İktidardaki Şii gruplar tarafından Irak’ın bölünmesine yönelik artan talebin arkasında yatan da budur. İran, 2003’teki ABD öncülüğündeki işgalin ardından Irak üzerindeki hakimiyetini pekiştirdiğinden beri, bu ülkeyi itaatkâr bir uşak olarak gördü. Ancak, İran’ın yurtdışındaki operasyonlarının mimarı ve bir dönem Irak dosyasından sorumlu olan Kasım Süleymani(1957-2020) tarafından hazırlanan plan, bölgesel projeleri desteklemiyordu. Süleymani, bu fikrin İran’a da yayılabileceğine inanıyordu; zira İran nüfusu içinde çok sayıda etnik, dini ve mezhepsel grup bulunuyor. Bu topluluklar, özellikle Tahran rejiminin bu hakları sürekli reddettiği ve talep edenleri bastırdığı göz önüne alındığında, ulusal haklarını elde etme arzusunun bir ifadesi olarak özerk bölge fikrine kapılabilir.
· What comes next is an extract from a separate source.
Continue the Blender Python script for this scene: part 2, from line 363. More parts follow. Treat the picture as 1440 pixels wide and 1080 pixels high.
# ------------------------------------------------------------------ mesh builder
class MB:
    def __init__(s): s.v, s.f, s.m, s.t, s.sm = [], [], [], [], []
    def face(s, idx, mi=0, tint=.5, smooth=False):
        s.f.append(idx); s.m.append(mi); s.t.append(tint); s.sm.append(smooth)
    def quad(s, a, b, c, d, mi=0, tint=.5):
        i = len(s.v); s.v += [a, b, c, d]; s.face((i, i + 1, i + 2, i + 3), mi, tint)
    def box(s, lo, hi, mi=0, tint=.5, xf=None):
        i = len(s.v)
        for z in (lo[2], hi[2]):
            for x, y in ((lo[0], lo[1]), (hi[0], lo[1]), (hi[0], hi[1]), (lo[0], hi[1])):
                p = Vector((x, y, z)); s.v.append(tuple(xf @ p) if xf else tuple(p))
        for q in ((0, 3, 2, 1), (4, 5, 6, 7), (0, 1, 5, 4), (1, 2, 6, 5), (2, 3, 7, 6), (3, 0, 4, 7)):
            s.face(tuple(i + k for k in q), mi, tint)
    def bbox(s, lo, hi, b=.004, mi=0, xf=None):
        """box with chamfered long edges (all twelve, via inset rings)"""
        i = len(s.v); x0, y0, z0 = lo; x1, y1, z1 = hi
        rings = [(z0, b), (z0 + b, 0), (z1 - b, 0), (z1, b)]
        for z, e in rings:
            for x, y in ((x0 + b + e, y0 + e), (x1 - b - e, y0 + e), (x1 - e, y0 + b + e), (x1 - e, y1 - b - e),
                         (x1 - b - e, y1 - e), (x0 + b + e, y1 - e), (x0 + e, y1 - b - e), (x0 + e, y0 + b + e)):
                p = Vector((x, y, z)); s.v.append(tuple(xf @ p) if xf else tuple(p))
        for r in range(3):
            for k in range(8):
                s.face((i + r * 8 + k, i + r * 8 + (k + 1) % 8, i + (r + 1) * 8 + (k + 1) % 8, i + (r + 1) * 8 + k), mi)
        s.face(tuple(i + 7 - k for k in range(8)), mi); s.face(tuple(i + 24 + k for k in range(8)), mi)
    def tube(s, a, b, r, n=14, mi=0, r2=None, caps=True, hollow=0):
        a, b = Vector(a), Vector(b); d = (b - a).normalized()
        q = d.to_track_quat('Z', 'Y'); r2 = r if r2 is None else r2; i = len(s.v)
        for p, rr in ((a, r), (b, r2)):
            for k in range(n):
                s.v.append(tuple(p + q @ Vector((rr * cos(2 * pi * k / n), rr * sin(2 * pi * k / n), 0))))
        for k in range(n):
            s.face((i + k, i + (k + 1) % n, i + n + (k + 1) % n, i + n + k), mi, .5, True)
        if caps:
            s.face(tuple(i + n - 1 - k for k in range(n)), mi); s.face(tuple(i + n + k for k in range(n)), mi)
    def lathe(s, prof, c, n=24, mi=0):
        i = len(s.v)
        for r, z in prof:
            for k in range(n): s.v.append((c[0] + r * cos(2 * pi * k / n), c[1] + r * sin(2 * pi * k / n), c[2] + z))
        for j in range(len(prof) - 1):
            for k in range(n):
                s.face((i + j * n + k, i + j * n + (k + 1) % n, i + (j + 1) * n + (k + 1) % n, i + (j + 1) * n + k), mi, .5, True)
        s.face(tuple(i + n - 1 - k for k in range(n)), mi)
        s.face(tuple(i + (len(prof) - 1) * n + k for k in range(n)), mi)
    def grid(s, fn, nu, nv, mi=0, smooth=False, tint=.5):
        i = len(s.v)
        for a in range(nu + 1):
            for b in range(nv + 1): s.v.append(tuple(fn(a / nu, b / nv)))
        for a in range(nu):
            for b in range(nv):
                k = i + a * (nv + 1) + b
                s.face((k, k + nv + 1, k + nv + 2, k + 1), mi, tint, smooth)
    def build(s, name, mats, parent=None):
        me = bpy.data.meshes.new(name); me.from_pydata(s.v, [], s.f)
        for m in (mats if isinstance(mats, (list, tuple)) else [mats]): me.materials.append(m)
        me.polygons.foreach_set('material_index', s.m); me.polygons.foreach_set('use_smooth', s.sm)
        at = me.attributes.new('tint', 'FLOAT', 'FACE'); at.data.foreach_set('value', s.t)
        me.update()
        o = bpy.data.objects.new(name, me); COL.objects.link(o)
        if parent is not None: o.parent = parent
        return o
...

Dahası, Süleymani’nin kendisi de “Velayet-i Fakih” devletinin tüm Irak’ı yutarak İran’ın “otuz ikinci vilayeti” haline geleceği günü hayal ediyordu. Bunun temellerini, Sünni takipçiler ve diğer topluluklardan bazı yandaşlar yaratmaya çalışarak, onların çıkarlarını ve hedeflerini güvence altına alarak, onlarla ittifaklar ve anlaşmalar yaparak ya da nihayetinde kendi stratejik vizyonuyla uyumlu şekilde Bağdat hükümetine entegre ederek attı.
Irak’taki Şii iktidar grupları, her zaman bölünme ve bölgesel projelere yönelik önerilere saldırmış ve bunlara direnmişlerdir; tıpkı 2017 yılında, o dönemde özerk Irak Kürdistanı yöneticileri tarafından düzenlenen bağımsızlık referandumunda olduğu gibi.
Ancak mevcut durumun gerçekleri, İran için bugün farklı bir tablo ortaya koyuyor.
Bölgesel yenilgilerinin ardından İran, Irak üzerindeki kontrolünü sürdürmesini sağlayacak ve onu güvenlik stratejisinin ön saflarına yerleştirecek yeni bir duruma uyum sağlama ihtiyacı hissediyor. Bu durum, İran’ın Irak’ı tek seferde yutma olasılığının azalmasıyla, parça parça ele alma planları için de bir zemin oluşturuyor.
Bu bağlamda, dokuz vilayeti kapsayan bir ‘Şii bölgesi’ fikri, gerçekleşmesi halinde Irak’ın İran’ın jeopolitik planlarına entegrasyonunun ilk adımı olabilir. Bütün bunlar, Koordinasyon Çerçevesi liderlerini 180 derece tersine dönerek Irak’ın bölgelere, hatta ayrı devletlere ayrılmasını destekleyen sinsi bir kampanya başlatmaya itti.
Peki, Irak’ı ABD’nin etki alanında tutmaya kararlı, bu uğurda 3 trilyon dolar harcayıp binlerce askerini kaybeden Washington, bu talep karşısında nasıl bir tutum sergiliyor? Cevap, olan biteni açığa çıkaracak.